Key insights from the study:
- Complex systems reorganise gradually under stress, masking early signs of collapse.
- Faster climate change increases the risk of abrupt transitions, even in systems that would otherwise change gradually.
- Systems that change gradually may be more easily restored—if action is taken early enough.
- Viewing ecosystems at the wrong scale may cause policymakers to miss vital warning signs.
The authors warn that inaction could be fatal, as delayed responses allow stress to accumulate unnoticed—like frogs unaware that the water is boiling.
"Our work suggests we may already be crossing tipping points without realising," said Dearing. "For too long, we've treated tipping points as dramatic collapses. These findings show that some systems may slide into collapse silently. That makes them even more dangerous. Slowing the rate of climate change is essential—not only to avoid catastrophic collapse, but to buy time for systems to adapt and recover."

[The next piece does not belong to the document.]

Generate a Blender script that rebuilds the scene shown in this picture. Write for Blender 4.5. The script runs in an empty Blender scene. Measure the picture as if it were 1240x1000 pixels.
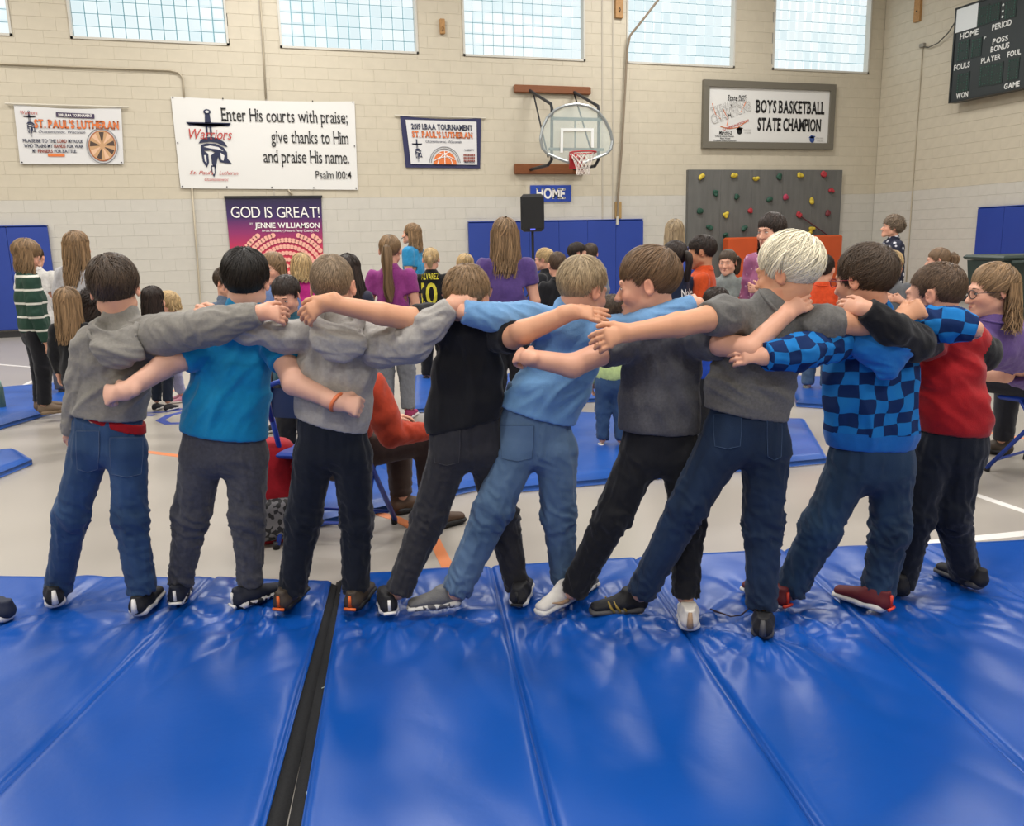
import bpy, math, random
import numpy as np
from mathutils import Vector, Matrix
from mathutils.bvhtree import BVHTree
random.seed(7); rng = np.random.default_rng(7)
S = bpy.context.scene; COL = S.collection
# ------------------------------------------------------------ camera, world, lights, exposure
FPX, PITCH, YAW, ROLL, CAMH = 1010.2, .2024, .3082, .0243, 1.375
FW = np.array([math.sin(YAW)*math.cos(PITCH), math.cos(YAW)*math.cos(PITCH), -math.sin(PITCH)])
R0 = np.array([math.cos(YAW), -math.sin(YAW), 0.]); U0 = np.cross(R0, FW)
RT = math.cos(ROLL)*R0 - math.sin(ROLL)*U0
UP = math.cos(ROLL)*U0 + math.sin(ROLL)*R0
HD = np.array([math.sin(YAW), math.cos(YAW), 0.]); LT = R0            # level heading and level right
CAM = np.array([0, 0, CAMH]); Z = np.array([0, 0, 1.])
cd = bpy.data.cameras.new('camera'); cam = bpy.data.objects.new('camera', cd); COL.objects.link(cam)
cd.sensor_width = 36; cd.lens = FPX/1240*36; cd.clip_start = .05; cd.clip_end = 200
cam.matrix_world = Matrix(((RT[0], UP[0], -FW[0], 0), (RT[1], UP[1], -FW[1], 0), (RT[2], UP[2], -FW[2], CAMH), (0, 0, 0, 1)))
S.camera = cam
S.view_settings.view_transform = 'Standard'; S.view_settings.look = 'None'
S.view_settings.exposure = 0.0; S.view_settings.gamma = 1.0; S.view_settings.use_curve_mapping = False
S.cycles.use_denoising = True
S.cycles.max_bounces = 6; S.cycles.diffuse_bounces = 3; S.cycles.glossy_bounces = 3; S.cycles.transmission_bounces = 5
S.cycles.caustics_reflective = False; S.cycles.caustics_refractive = False; S.cycles.sample_clamp_indirect = 6
w = bpy.data.worlds.new('world'); S.world = w; w.use_nodes = True
w.node_tree.nodes['Background'].inputs[0].default_value = (.75, .85, 1, 1); w.node_tree.nodes['Background'].inputs[1].default_value = .6
DW, XR, MT = 15.94, 13.766, .05      # back wall distance, right wall distance
XL, YB, ZC = -11.0, -9.0, 7.6
def area_light(name, loc, rot, sx, sy, power, col):
    ld = bpy.data.lights.new(name, 'AREA'); ld.shape = 'RECTANGLE'; ld.size = sx; ld.size_y = sy; ld.energy = power; ld.color = col
    o = bpy.data.objects.new(name, ld); COL.objects.link(o); o.location = loc; o.rotation_euler = rot
    return o
LIGHTS = [(x, y) for x in (-6, 1, 8) for y in (-5, 1.5, 8, 13)]
for lx, ly in LIGHTS: area_light('ceiling_lamp_light', (lx, ly, ZC-.32), (0, 0, 0), 2.4, .9, 262, (1, .968, .92))
WX = [-5.55, -2.274, 1.011, 4.298, 7.618, 10.966]; ZS = 3.394+CAMH; WW, WH = 2.44, 1.63   # windows: left edges, sill height, size
if 0:
  for wx in WX: area_light('window_daylight', (wx+WW/2, DW-.12, ZS+WH/2), (math.radians(-90), 0, 0), WW, WH, 120, (.80, .92, 1))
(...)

"Slow changes can be deceptive," said co-author Professor Roy Thompson. "Laboratory observations of tipping points in magnetic materials give us a safe, controlled way to understand what we can't test directly in ecosystems and in the global climate system, without relying on computer models."
The study underscores the importance of scale, complexity, and timing in both modelling and managing global change. It calls for more nuanced definitions of tipping points, investment in high-resolution monitoring, and urgent action to reduce the pace of environmental stressors.
"This work flips the script on climate risk," said Willcock. Not all tipping points are abrupt. Some are slow and silent—and we may already be inside them. If we wait for ecosystems to scream, we'll have waited too long. The real danger is in systems that whisper while they fall apart."